これまで勉強してきて、アイヌ民族観がかなり変わりました。
1.縄文人がアイヌ人と日本人(和人化)に分岐した

非常に誤解を招く言い方ではありますが、アイヌ人というのは案外日本人なのではないかということです。

雑駁に言えば、日本人というのは縄文人と渡来人のハイブリッドです。

アイヌ民族は渡来民と混血しなかった縄文人ということになります。

日本人=混血民+渡来民+縄文人と広く捉えれば、アイヌ人も日本人の範疇に入ることになります。琉球人が琉球民族ではなく日本人であるなら、同じ論理が適用されても不思議ではありません。
2.アイヌ人は縄文語を母語とする縄文人

ではどこが決定的に違うのか。言語です。日本語は基本的に渡来人の母語です。そして琉球言葉も完全に日本語です。

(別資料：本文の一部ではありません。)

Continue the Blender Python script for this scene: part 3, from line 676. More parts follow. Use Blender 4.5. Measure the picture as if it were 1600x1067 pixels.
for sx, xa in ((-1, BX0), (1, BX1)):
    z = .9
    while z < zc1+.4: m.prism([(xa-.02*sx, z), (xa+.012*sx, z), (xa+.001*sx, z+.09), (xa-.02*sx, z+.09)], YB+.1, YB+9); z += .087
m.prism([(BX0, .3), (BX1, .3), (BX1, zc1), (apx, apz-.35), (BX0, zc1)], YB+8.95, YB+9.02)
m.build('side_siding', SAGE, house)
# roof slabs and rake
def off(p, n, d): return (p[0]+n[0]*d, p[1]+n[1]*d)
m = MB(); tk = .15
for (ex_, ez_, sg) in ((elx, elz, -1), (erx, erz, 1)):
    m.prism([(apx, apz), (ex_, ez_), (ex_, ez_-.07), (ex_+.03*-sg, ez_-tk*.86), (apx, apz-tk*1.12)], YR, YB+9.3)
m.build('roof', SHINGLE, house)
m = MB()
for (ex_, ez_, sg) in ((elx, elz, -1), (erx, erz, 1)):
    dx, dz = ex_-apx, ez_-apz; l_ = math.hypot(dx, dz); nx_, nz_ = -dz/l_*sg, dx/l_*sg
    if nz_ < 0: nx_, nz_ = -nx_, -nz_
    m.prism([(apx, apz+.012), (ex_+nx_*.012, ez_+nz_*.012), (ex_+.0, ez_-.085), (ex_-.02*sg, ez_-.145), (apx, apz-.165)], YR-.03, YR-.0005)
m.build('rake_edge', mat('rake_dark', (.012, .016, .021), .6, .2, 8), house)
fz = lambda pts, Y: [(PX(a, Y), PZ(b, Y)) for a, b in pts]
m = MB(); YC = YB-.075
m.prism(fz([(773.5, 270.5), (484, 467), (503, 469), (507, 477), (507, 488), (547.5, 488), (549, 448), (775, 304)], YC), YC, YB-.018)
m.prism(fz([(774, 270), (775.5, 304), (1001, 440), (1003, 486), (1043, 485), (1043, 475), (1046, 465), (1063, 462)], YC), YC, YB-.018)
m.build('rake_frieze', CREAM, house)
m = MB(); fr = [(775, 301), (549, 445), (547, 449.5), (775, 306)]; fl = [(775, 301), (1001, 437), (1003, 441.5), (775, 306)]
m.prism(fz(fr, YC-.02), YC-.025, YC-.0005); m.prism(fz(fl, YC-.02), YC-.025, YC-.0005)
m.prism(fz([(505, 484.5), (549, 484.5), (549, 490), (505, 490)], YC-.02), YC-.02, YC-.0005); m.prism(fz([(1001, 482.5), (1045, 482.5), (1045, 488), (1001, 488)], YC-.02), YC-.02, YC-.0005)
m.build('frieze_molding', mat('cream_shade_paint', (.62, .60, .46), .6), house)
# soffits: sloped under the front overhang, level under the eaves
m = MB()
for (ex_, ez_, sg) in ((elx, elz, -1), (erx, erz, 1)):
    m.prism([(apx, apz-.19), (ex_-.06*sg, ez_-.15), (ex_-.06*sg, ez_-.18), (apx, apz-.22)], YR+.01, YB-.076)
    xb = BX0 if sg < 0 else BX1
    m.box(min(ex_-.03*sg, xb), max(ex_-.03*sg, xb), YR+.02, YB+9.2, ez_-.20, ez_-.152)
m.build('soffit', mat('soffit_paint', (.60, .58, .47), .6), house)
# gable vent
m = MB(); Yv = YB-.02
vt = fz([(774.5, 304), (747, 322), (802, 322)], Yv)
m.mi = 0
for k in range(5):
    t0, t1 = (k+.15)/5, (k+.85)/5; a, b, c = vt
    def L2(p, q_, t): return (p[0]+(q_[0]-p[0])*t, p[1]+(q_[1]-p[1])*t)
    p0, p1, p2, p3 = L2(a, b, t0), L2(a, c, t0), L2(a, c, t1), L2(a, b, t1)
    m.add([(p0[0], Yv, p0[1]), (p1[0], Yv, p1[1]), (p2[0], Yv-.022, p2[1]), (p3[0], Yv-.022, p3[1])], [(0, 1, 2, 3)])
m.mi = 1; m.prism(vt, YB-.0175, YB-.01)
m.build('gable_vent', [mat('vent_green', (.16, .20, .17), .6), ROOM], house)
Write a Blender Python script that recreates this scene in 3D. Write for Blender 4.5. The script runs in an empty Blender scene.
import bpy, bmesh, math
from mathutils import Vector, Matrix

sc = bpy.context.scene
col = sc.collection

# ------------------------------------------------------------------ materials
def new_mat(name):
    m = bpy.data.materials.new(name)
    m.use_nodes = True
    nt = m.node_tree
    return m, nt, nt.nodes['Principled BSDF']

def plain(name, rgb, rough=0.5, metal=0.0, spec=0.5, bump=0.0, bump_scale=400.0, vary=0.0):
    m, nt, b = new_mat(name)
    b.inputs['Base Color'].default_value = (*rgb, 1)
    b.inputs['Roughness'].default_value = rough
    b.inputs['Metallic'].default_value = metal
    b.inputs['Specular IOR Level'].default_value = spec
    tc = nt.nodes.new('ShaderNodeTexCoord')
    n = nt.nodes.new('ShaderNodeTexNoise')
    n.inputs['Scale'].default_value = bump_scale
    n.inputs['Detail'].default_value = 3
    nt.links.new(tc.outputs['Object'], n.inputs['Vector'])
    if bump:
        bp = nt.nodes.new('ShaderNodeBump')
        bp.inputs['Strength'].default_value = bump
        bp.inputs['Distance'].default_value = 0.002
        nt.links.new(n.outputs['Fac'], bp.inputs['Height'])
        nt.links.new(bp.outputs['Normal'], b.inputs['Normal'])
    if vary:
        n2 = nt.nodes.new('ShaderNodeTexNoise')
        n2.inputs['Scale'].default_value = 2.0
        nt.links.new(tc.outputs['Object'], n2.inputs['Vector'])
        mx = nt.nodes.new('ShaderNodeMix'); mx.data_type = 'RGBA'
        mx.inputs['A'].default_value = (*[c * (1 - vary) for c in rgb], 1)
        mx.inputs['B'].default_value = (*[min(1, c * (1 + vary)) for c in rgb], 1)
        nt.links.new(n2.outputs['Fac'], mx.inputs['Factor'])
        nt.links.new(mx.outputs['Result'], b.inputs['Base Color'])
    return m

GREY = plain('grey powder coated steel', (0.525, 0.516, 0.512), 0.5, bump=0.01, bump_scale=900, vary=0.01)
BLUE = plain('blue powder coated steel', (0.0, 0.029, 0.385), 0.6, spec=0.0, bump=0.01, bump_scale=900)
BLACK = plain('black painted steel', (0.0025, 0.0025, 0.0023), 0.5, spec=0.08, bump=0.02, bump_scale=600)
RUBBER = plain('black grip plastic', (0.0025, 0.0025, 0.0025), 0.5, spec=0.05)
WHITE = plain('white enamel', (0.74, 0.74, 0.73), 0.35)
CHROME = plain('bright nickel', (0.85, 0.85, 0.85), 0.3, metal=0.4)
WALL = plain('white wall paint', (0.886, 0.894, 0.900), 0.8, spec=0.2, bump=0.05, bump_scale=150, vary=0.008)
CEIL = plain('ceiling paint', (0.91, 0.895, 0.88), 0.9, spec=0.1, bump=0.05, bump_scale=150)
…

琉球弁がさっぱりわからないのは、薩摩弁や津軽弁がさっぱりわからないのと同じです。なのに同じ日本語だと分かるのは、書けば理解できるからです。

アイヌ民族の謎は、尽きるところ言語をめぐる謎です。

何故北海道のエミシは縄文語を使い続けたのかということです。

東北のエミシとの対比で言えば、なぜ縄文語を母語とし続けることが出来たのかというふうに言い換えることも可能でしょう。
3.なぜ縄文語が残ったのか

最大の理由は、和人が青函海峡を越えて北進しなかったことでしょう。幕末にかなりの武士団や、入植団が北海道に入りましたが、そのほとんどは寒さに耐えきれず撤退します。

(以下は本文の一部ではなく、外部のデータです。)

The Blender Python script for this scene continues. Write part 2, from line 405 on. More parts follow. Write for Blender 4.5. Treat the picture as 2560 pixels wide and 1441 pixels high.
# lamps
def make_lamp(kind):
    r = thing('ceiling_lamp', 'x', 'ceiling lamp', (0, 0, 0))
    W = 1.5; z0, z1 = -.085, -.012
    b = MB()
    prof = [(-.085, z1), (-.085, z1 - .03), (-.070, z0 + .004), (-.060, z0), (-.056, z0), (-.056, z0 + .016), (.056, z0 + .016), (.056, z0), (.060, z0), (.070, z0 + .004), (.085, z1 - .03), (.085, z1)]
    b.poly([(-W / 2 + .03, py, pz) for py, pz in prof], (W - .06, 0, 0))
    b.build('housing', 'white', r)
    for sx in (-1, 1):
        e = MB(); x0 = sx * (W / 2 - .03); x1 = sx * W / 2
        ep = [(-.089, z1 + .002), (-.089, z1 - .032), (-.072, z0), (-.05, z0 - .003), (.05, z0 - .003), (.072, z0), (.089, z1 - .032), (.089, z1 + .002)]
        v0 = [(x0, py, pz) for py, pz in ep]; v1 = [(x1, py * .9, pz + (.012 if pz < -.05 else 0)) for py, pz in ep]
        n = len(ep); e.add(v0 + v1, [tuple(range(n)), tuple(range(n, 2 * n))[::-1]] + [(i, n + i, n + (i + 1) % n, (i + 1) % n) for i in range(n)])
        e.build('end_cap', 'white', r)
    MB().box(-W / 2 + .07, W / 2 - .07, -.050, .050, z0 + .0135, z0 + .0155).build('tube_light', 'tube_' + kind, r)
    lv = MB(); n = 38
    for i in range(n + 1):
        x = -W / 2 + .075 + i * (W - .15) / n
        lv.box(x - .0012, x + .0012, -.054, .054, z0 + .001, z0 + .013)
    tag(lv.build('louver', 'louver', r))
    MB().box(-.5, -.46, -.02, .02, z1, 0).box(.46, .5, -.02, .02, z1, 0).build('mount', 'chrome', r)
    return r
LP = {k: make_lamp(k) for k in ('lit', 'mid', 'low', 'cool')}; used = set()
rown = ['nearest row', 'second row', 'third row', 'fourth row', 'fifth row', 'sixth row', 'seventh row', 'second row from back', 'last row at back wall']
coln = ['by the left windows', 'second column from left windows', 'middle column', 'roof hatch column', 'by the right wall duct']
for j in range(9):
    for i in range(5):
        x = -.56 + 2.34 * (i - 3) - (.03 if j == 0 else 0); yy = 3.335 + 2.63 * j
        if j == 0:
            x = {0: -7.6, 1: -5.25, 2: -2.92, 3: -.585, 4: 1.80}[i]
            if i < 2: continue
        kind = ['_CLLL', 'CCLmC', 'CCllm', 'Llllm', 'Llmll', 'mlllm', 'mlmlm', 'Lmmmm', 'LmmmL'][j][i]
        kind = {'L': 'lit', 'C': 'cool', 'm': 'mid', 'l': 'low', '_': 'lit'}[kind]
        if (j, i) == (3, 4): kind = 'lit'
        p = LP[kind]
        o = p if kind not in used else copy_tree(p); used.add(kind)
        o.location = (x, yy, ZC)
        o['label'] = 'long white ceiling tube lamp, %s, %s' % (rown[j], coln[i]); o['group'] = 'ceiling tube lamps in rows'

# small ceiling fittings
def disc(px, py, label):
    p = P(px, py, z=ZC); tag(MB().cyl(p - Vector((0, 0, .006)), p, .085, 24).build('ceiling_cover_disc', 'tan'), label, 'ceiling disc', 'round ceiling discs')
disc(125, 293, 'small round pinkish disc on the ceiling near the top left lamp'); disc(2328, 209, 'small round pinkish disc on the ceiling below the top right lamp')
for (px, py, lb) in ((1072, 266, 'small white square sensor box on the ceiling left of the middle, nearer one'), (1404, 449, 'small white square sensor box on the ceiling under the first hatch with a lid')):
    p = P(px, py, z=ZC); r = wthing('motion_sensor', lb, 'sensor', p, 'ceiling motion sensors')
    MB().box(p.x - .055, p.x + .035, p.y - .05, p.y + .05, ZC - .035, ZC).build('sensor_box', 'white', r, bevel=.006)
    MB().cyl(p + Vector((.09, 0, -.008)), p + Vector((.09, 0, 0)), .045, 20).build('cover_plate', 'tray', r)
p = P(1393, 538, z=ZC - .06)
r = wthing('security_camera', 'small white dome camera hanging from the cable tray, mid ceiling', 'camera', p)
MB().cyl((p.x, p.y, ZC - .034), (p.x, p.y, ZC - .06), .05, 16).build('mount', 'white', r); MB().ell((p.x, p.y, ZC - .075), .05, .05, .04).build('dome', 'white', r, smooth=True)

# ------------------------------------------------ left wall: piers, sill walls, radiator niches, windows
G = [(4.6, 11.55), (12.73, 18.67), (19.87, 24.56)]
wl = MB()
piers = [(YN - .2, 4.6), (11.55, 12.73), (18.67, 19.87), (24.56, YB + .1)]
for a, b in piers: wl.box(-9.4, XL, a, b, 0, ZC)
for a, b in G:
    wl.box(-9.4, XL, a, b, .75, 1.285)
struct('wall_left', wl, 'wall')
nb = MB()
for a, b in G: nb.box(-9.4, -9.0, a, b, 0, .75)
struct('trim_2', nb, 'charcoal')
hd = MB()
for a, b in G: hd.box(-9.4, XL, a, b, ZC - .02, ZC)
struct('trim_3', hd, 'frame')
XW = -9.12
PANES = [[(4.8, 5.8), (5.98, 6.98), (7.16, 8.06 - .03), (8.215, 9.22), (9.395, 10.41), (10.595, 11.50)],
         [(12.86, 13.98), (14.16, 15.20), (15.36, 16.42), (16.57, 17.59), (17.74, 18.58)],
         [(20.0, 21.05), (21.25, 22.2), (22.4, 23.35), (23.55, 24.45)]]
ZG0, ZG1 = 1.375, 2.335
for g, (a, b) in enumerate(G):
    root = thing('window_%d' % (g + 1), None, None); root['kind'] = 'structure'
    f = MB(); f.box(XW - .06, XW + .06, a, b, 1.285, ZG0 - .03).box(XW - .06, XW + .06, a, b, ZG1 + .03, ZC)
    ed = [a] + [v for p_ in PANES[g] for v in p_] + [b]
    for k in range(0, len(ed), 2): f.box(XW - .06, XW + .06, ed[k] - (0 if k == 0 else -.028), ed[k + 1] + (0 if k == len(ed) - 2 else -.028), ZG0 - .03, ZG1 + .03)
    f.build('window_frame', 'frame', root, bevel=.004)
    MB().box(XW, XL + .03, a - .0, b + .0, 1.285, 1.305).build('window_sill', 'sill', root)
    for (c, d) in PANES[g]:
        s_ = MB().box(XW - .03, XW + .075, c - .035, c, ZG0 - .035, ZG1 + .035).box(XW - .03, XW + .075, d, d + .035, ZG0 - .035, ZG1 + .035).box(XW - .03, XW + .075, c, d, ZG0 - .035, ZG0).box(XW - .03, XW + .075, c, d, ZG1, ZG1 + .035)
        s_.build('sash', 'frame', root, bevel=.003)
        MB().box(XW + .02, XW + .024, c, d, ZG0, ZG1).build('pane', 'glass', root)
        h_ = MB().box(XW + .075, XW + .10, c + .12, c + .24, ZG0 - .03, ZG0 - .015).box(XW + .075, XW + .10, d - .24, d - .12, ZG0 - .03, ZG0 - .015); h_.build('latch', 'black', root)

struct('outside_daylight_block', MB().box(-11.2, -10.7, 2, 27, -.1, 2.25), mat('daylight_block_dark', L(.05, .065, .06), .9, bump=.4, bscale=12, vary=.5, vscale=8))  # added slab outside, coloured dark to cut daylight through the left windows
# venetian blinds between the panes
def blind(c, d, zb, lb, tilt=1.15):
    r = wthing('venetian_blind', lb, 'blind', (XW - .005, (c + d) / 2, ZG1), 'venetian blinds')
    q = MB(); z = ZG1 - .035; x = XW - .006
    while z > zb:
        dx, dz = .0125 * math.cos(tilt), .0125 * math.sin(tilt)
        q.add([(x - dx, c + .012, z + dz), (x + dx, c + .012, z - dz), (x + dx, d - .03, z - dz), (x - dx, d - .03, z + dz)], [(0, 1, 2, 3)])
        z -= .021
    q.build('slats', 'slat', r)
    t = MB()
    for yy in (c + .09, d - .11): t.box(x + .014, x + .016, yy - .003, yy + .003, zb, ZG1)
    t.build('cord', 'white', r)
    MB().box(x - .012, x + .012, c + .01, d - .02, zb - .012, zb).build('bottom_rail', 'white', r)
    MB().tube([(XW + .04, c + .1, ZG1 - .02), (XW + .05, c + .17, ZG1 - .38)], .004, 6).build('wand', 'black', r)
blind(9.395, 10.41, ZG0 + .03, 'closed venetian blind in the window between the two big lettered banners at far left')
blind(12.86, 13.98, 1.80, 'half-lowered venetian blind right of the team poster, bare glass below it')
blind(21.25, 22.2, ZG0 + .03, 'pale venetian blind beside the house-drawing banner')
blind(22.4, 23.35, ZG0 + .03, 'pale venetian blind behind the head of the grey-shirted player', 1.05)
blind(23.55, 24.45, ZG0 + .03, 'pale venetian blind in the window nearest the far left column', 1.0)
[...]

また日本人は基本的に農耕民族ですから、農業(稲作)が不適な場所では生活できません。

もっと直接的な理由は、東北北部のエミシ勢力の衰退です。安倍氏の滅亡、安東氏の衰退により、本州とのパイプ(血の繋がり)が切断されてしまいます。

とりわけエゾ宗主である安東氏(日の本)の衰退は、権力関係の空白をもたらしたのだろうと思います。もっと津軽エミシの圧力が強力にかかり続ければ、北海道にも和人化の波が押し寄せたのではないでしょうか。

その前に安東氏の支配下で、津軽エミシそのものの脱エミシ・和人化が進んでいます。縄文語に変わり日本語が母語となり、安東氏は「和人」として北海道のエミシ(渡党)に相対するようになります。

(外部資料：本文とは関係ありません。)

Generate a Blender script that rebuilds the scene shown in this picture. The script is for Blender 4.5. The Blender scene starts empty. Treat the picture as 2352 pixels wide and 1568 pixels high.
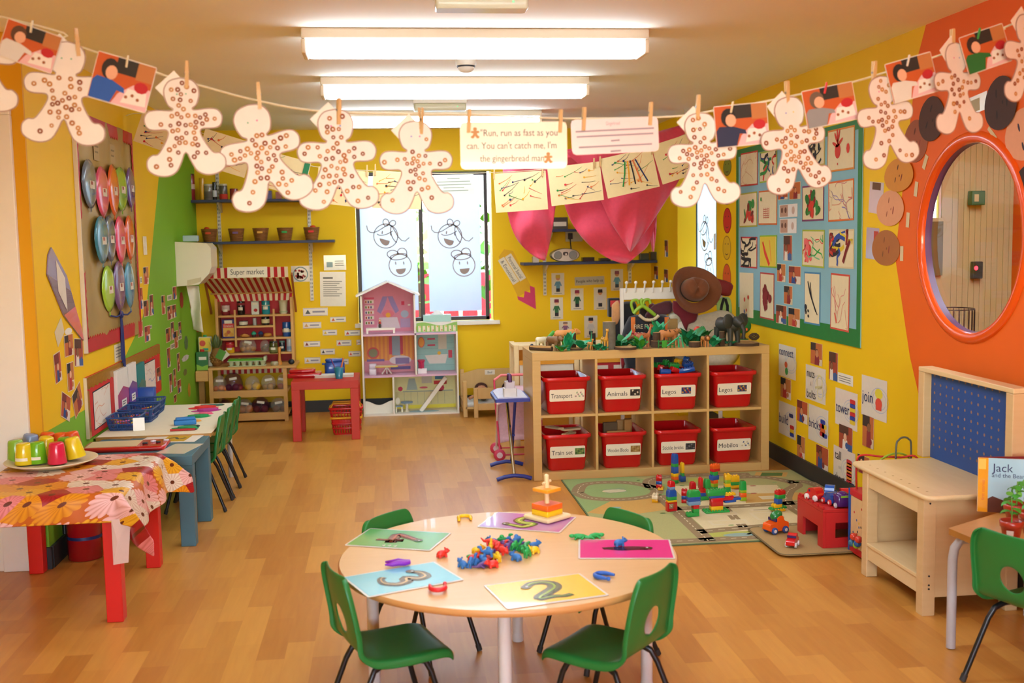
import bpy, math, random
from math import sin, cos, pi, radians
from mathutils import Vector as V, Matrix as Mx
from mathutils.geometry import tessellate_polygon
rnd = random.Random(7)
S = bpy.context.scene
COL = S.collection
# camera
FPX, YAW, PITCH, ROLL, EYE = 2503.5, .1144, .0954, -.0184, 1.4607
cam_d = bpy.data.cameras.new('camera'); cam = bpy.data.objects.new('camera', cam_d); COL.objects.link(cam)
cam_d.sensor_width = 36; cam_d.lens = FPX/2352*36
_f = V((sin(YAW)*cos(PITCH), cos(YAW)*cos(PITCH), -sin(PITCH)))
_r = V((cos(YAW), -sin(YAW), 0)); _u = _r.cross(_f)
_r2 = cos(ROLL)*_r + sin(ROLL)*_u; _u2 = -sin(ROLL)*_r + cos(ROLL)*_u
_R = Mx((_r2, _u2, -_f)).transposed()
O = V((0, 0, EYE))
cam.matrix_world = Mx.Translation(O) @ _R.to_4x4()
cam_d.clip_start = .02; cam_d.clip_end = 200
cam_d.dof.use_dof = True; cam_d.dof.focus_distance = 5.6; cam_d.dof.aperture_fstop = 3.8
S.camera = cam
# view, world, light settings
vs = S.view_settings
S.display_settings.display_device = 'sRGB'
vs.view_transform = 'Standard'; vs.look = 'None'; vs.gamma = 1; vs.use_curve_mapping = False
vs.exposure = 0.22
LAMP_POWER = 16.0
SKY_STRENGTH = 3.0
W = bpy.data.worlds.new('sky'); S.world = W; W.use_nodes = True
nt = W.node_tree; bg = nt.nodes['Background']
sk = nt.nodes.new('ShaderNodeTexSky'); sk.sky_type = 'NISHITA'; sk.sun_disc = False; sk.sun_elevation = radians(48); sk.sun_rotation = radians(200)
nt.links.new(sk.outputs[0], bg.inputs[0]); bg.inputs[1].default_value = SKY_STRENGTH
S.cycles.max_bounces = 10; S.cycles.diffuse_bounces = 4; S.cycles.glossy_bounces = 4; S.cycles.transparent_max_bounces = 12; S.cycles.transmission_bounces = 6
S.cycles.use_denoising = True
S.cycles.sample_clamp_indirect = 6
S.cycles.caustics_reflective = False; S.cycles.caustics_refractive = False
# room dimensions
YB, XL, XR, ZC = 9.383, -1.55, 2.47, 2.385
YRET, XDOOR, YF = 5.05, -2.9, -2.6
def ray(px, py): return _f*FPX + _r2*(px-1176) - _u2*(py-784)
def on(px, py, ax, v):            # the point where a sight line meets a plane of the room
 d = ray(px, py); return O + d*((v-O[ax])/d[ax])
def onZ(px, py, z=0): return on(px, py, 2, z)
def onY(px, py, y): return on(px, py, 1, y)
def onX(px, py, x): return on(px, py, 0, x)
# materials
def lin(h):
 if not isinstance(h, str): return h
 h = h.lstrip('#'); o = []
 for i in (0, 2, 4):
  c = int(h[i:i+2], 16)/255; o.append(c/12.92 if c <= .04045 else ((c+.055)/1.055)**2.4)
 return tuple(o)
_mc = {}
def mat(h, rough=.5, noise=.10, sc=14, metal=0, spec=.5, coat=0, alpha=1, trans=0, emit=0, bump=0, sheen=0, nm=None):
 k = (h, rough, noise, sc, metal, spec, coat, alpha, trans, emit, bump, sheen)
 if k in _mc: return _mc[k]
 m = bpy.data.materials.new(nm or 'mat_'+str(h).strip('#')); m.use_nodes = True
 n = m.node_tree; p = n.nodes['Principled BSDF']; c = lin(h)
 p.inputs['Roughness'].default_value = rough; p.inputs['Metallic'].default_value = metal
 p.inputs['Specular IOR Level'].default_value = spec; p.inputs['Coat Weight'].default_value = coat
 p.inputs['Alpha'].default_value = alpha; p.inputs['Transmission Weight'].default_value = trans
 if sheen: p.inputs['Sheen Weight'].default_value = sheen
 p.inputs['Base Color'].default_value = (*c, 1)
 if emit:
  p.inputs['Emission Color'].default_value = (*c, 1); p.inputs['Emission Strength'].default_value = emit
 if noise or bump:
  tc = n.nodes.new('ShaderNodeTexCoord'); nz = n.nodes.new('ShaderNodeTexNoise'); nz.inputs['Scale'].default_value = sc; nz.inputs['Detail'].default_value = 3
  n.links.new(tc.outputs['Object'], nz.inputs['Vector'])
 if noise:
  mx = n.nodes.new('ShaderNodeMix'); mx.data_type = 'RGBA'
  mx.inputs['A'].default_value = (*[x*(1-noise) for x in c], 1); mx.inputs['B'].default_value = (*[min(1, x*(1+noise)) for x in c], 1)
  n.links.new(nz.outputs[0], mx.inputs['Factor']); n.links.new(mx.outputs['Result'], p.inputs['Base Color'])
 if bump:
  b = n.nodes.new('ShaderNodeBump'); b.inputs['Strength'].default_value = bump; b.inputs['Distance'].default_value = .002
  n.links.new(nz.outputs[0], b.inputs['Height']); n.links.new(b.outputs[0], p.inputs['Normal'])
 _mc[k] = m; return m
def P(h): return mat(h, .42, .05, 20)                      # plastic
def PG(h): return mat(h, .22, .04, 20, coat=.3)            # glossy plastic
def PP(h): return mat(h, .7, .05, 30)                      # paper and paint
def FB(h): return mat(h, .9, .16, 60, sheen=.2, bump=.4)   # fabric
def LM(h): return mat(h, .2, .04, 30, coat=.5)             # laminated paper
def MT(h, r=.3): return mat(h, r, .04, 20, metal=1)
def wood(h1, h2, sc=(1.5, 22, 22), rough=.45, nm='wood', coat=.1):
 k = ('w', h1, h2, sc, rough)
 if k in _mc: return _mc[k]
 m = bpy.data.materials.new(nm); m.use_nodes = True; n = m.node_tree; p = n.nodes['Principled BSDF']
 tc = n.nodes.new('ShaderNodeTexCoord'); mp = n.nodes.new('ShaderNodeMapping'); mp.inputs['Scale'].default_value = sc
 nz = n.nodes.new('ShaderNodeTexNoise'); nz.inputs['Scale'].default_value = 3; nz.inputs['Detail'].default_value = 6; nz.inputs['Distortion'].default_value = .4
 mx = n.nodes.new('ShaderNodeMix'); mx.data_type = 'RGBA'; mx.inputs['A'].default_value = (*lin(h1), 1); mx.inputs['B'].default_value = (*lin(h2), 1)
 n.links.new(tc.outputs['Object'], mp.inputs['Vector']); n.links.new(mp.outputs[0], nz.inputs['Vector']); n.links.new(nz.outputs[0], mx.inputs['Factor'])
 n.links.new(mx.outputs['Result'], p.inputs['Base Color']); p.inputs['Roughness'].default_value = rough; p.inputs['Coat Weight'].default_value = coat
 _mc[k] = m; return m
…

4.東北(津軽・出羽・陸奥)を知らないとアイヌは分からない

こうやっていくつもの事象が重なったことから、北海道のエミシ+自生的縄文人は独自の文化を形成するようになったのではないでしょうか。そのエポックとしてコシャマインの戦いをあげても良いのかもしれません。
とりあえず、アイヌは松前藩との力関係において、和人化せずに済んだとも言えるし、和人化しそこねたと言えなくもありません。

その和人化強制が明治維新を機に一気に進んだために、多くの軋轢が生まれたのはご承知のとおりです。
いずれにしても、北海道の中だけで見るのではなく、「東北北部と一体となった動きの中で、アイヌ民族の形成過程を見ていかなければならない」ことだけは間違いなさそうです。